RECORD LIST:
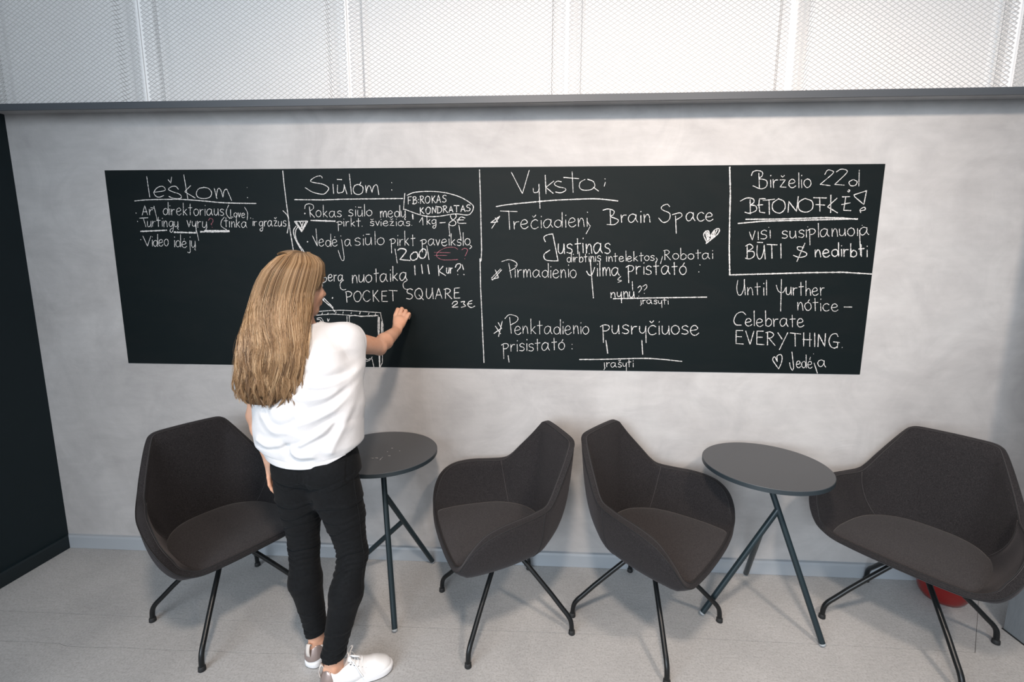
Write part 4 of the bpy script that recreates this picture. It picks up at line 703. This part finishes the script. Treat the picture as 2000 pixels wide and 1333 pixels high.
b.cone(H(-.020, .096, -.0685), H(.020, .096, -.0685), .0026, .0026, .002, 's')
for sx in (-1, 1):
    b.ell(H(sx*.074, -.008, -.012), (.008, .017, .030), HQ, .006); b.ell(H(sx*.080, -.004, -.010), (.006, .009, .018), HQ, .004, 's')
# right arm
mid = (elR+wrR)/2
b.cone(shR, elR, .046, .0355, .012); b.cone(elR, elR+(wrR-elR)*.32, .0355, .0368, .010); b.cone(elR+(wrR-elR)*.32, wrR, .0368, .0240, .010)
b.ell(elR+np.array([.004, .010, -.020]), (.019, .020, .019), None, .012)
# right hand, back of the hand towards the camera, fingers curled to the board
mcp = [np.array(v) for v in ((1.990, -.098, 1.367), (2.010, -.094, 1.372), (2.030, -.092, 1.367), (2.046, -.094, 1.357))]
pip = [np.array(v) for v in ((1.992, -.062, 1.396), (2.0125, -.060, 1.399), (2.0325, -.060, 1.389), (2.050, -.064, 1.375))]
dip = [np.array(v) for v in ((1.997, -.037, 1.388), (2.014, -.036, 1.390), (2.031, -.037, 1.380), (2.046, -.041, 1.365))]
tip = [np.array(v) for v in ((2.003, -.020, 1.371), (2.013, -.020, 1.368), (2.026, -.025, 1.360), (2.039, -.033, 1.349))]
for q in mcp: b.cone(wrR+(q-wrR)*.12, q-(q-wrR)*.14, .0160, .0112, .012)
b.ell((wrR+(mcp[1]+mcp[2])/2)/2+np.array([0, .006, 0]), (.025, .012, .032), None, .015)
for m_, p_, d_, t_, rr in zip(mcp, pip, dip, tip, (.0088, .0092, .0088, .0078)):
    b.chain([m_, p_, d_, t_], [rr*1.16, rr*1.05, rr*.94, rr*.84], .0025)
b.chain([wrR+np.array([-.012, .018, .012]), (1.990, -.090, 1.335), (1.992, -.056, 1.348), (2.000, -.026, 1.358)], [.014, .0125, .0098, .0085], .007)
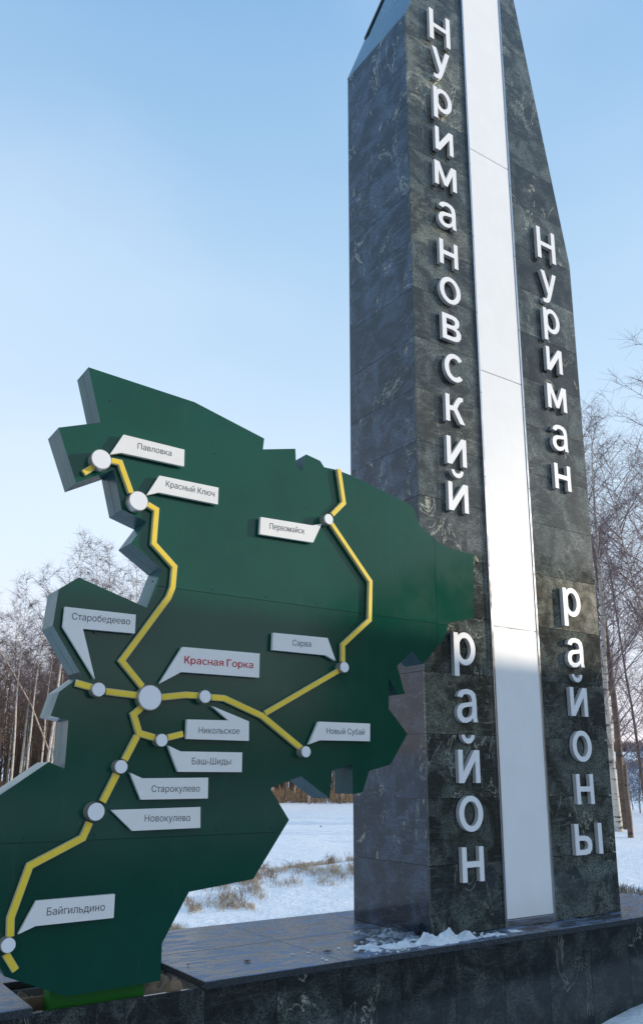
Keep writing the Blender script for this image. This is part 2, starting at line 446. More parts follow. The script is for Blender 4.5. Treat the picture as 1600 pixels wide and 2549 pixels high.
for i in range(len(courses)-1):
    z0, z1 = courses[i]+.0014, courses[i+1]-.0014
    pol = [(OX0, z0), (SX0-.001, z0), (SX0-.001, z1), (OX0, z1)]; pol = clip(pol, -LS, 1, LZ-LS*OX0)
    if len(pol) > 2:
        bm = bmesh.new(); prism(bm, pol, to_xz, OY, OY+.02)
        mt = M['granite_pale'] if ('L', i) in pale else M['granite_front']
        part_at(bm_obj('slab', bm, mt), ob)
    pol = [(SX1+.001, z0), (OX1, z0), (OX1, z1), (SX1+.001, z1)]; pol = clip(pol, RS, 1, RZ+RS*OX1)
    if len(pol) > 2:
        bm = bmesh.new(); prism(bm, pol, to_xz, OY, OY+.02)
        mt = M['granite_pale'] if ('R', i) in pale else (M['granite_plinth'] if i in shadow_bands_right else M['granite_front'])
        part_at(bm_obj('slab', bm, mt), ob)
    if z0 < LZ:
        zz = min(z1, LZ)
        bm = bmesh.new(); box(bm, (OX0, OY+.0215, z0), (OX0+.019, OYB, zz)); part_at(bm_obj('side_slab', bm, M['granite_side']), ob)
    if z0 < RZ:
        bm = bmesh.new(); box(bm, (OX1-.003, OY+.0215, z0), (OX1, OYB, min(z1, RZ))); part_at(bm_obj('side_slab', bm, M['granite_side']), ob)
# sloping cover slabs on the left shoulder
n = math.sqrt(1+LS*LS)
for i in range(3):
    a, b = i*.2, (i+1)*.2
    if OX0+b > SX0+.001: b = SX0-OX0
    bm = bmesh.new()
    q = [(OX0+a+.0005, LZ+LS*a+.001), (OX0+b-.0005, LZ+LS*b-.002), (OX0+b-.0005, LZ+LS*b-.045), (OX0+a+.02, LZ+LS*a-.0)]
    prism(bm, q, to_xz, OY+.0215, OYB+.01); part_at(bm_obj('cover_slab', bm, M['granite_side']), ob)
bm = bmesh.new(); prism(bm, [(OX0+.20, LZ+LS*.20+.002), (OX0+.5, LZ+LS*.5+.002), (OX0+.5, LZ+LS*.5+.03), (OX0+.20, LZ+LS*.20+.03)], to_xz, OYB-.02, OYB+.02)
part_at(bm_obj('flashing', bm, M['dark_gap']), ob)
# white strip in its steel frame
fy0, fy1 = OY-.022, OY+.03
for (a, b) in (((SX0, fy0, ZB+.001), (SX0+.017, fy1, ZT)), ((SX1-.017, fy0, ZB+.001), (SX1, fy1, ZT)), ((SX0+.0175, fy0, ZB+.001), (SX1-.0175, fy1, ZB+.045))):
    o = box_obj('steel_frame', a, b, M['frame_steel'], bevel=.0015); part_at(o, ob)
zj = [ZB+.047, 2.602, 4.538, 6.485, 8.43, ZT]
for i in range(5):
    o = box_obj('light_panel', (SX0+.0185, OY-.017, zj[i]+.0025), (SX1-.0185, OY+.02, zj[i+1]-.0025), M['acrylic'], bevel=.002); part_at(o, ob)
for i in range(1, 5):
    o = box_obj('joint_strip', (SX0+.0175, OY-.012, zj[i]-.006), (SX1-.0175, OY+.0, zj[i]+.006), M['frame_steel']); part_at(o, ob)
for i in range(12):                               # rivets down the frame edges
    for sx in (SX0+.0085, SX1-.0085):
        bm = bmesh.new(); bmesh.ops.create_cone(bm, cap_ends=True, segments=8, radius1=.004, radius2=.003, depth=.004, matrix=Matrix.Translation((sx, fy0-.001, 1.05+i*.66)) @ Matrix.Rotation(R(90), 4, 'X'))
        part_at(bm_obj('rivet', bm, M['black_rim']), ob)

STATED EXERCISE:
Every record above should be transcribed exactly; the pictures stay out of the copy.

COMPLETE OUTPUT:
Write part 4 of the bpy script that recreates this picture. It picks up at line 703. This part finishes the script. Treat the picture as 2000 pixels wide and 1333 pixels high.
b.cone(H(-.020, .096, -.0685), H(.020, .096, -.0685), .0026, .0026, .002, 's')
for sx in (-1, 1):
    b.ell(H(sx*.074, -.008, -.012), (.008, .017, .030), HQ, .006); b.ell(H(sx*.080, -.004, -.010), (.006, .009, .018), HQ, .004, 's')
# right arm
mid = (elR+wrR)/2
b.cone(shR, elR, .046, .0355, .012); b.cone(elR, elR+(wrR-elR)*.32, .0355, .0368, .010); b.cone(elR+(wrR-elR)*.32, wrR, .0368, .0240, .010)
b.ell(elR+np.array([.004, .010, -.020]), (.019, .020, .019), None, .012)
# right hand, back of the hand towards the camera, fingers curled to the board
mcp = [np.array(v) for v in ((1.990, -.098, 1.367), (2.010, -.094, 1.372), (2.030, -.092, 1.367), (2.046, -.094, 1.357))]
pip = [np.array(v) for v in ((1.992, -.062, 1.396), (2.0125, -.060, 1.399), (2.0325, -.060, 1.389), (2.050, -.064, 1.375))]
dip = [np.array(v) for v in ((1.997, -.037, 1.388), (2.014, -.036, 1.390), (2.031, -.037, 1.380), (2.046, -.041, 1.365))]
tip = [np.array(v) for v in ((2.003, -.020, 1.371), (2.013, -.020, 1.368), (2.026, -.025, 1.360), (2.039, -.033, 1.349))]
for q in mcp: b.cone(wrR+(q-wrR)*.12, q-(q-wrR)*.14, .0160, .0112, .012)
b.ell((wrR+(mcp[1]+mcp[2])/2)/2+np.array([0, .006, 0]), (.025, .012, .032), None, .015)
for m_, p_, d_, t_, rr in zip(mcp, pip, dip, tip, (.0088, .0092, .0088, .0078)):
    b.chain([m_, p_, d_, t_], [rr*1.16, rr*1.05, rr*.94, rr*.84], .0025)
b.chain([wrR+np.array([-.012, .018, .012]), (1.990, -.090, 1.335), (1.992, -.056, 1.348), (2.000, -.026, 1.358)], [.014, .0125, .0098, .0085], .007)
Keep writing the Blender script for this image. This is part 2, starting at line 446. More parts follow. The script is for Blender 4.5. Treat the picture as 1600 pixels wide and 2549 pixels high.
for i in range(len(courses)-1):
    z0, z1 = courses[i]+.0014, courses[i+1]-.0014
    pol = [(OX0, z0), (SX0-.001, z0), (SX0-.001, z1), (OX0, z1)]; pol = clip(pol, -LS, 1, LZ-LS*OX0)
    if len(pol) > 2:
        bm = bmesh.new(); prism(bm, pol, to_xz, OY, OY+.02)
        mt = M['granite_pale'] if ('L', i) in pale else M['granite_front']
        part_at(bm_obj('slab', bm, mt), ob)
    pol = [(SX1+.001, z0), (OX1, z0), (OX1, z1), (SX1+.001, z1)]; pol = clip(pol, RS, 1, RZ+RS*OX1)
    if len(pol) > 2:
        bm = bmesh.new(); prism(bm, pol, to_xz, OY, OY+.02)
        mt = M['granite_pale'] if ('R', i) in pale else (M['granite_plinth'] if i in shadow_bands_right else M['granite_front'])
        part_at(bm_obj('slab', bm, mt), ob)
    if z0 < LZ:
        zz = min(z1, LZ)
        bm = bmesh.new(); box(bm, (OX0, OY+.0215, z0), (OX0+.019, OYB, zz)); part_at(bm_obj('side_slab', bm, M['granite_side']), ob)
    if z0 < RZ:
        bm = bmesh.new(); box(bm, (OX1-.003, OY+.0215, z0), (OX1, OYB, min(z1, RZ))); part_at(bm_obj('side_slab', bm, M['granite_side']), ob)
# sloping cover slabs on the left shoulder
n = math.sqrt(1+LS*LS)
for i in range(3):
    a, b = i*.2, (i+1)*.2
    if OX0+b > SX0+.001: b = SX0-OX0
    bm = bmesh.new()
    q = [(OX0+a+.0005, LZ+LS*a+.001), (OX0+b-.0005, LZ+LS*b-.002), (OX0+b-.0005, LZ+LS*b-.045), (OX0+a+.02, LZ+LS*a-.0)]
    prism(bm, q, to_xz, OY+.0215, OYB+.01); part_at(bm_obj('cover_slab', bm, M['granite_side']), ob)
bm = bmesh.new(); prism(bm, [(OX0+.20, LZ+LS*.20+.002), (OX0+.5, LZ+LS*.5+.002), (OX0+.5, LZ+LS*.5+.03), (OX0+.20, LZ+LS*.20+.03)], to_xz, OYB-.02, OYB+.02)
part_at(bm_obj('flashing', bm, M['dark_gap']), ob)
# white strip in its steel frame
fy0, fy1 = OY-.022, OY+.03
for (a, b) in (((SX0, fy0, ZB+.001), (SX0+.017, fy1, ZT)), ((SX1-.017, fy0, ZB+.001), (SX1, fy1, ZT)), ((SX0+.0175, fy0, ZB+.001), (SX1-.0175, fy1, ZB+.045))):
    o = box_obj('steel_frame', a, b, M['frame_steel'], bevel=.0015); part_at(o, ob)
zj = [ZB+.047, 2.602, 4.538, 6.485, 8.43, ZT]
for i in range(5):
    o = box_obj('light_panel', (SX0+.0185, OY-.017, zj[i]+.0025), (SX1-.0185, OY+.02, zj[i+1]-.0025), M['acrylic'], bevel=.002); part_at(o, ob)
for i in range(1, 5):
    o = box_obj('joint_strip', (SX0+.0175, OY-.012, zj[i]-.006), (SX1-.0175, OY+.0, zj[i]+.006), M['frame_steel']); part_at(o, ob)
for i in range(12):                               # rivets down the frame edges
    for sx in (SX0+.0085, SX1-.0085):
        bm = bmesh.new(); bmesh.ops.create_cone(bm, cap_ends=True, segments=8, radius1=.004, radius2=.003, depth=.004, matrix=Matrix.Translation((sx, fy0-.001, 1.05+i*.66)) @ Matrix.Rotation(R(90), 4, 'X'))
        part_at(bm_obj('rivet', bm, M['black_rim']), ob)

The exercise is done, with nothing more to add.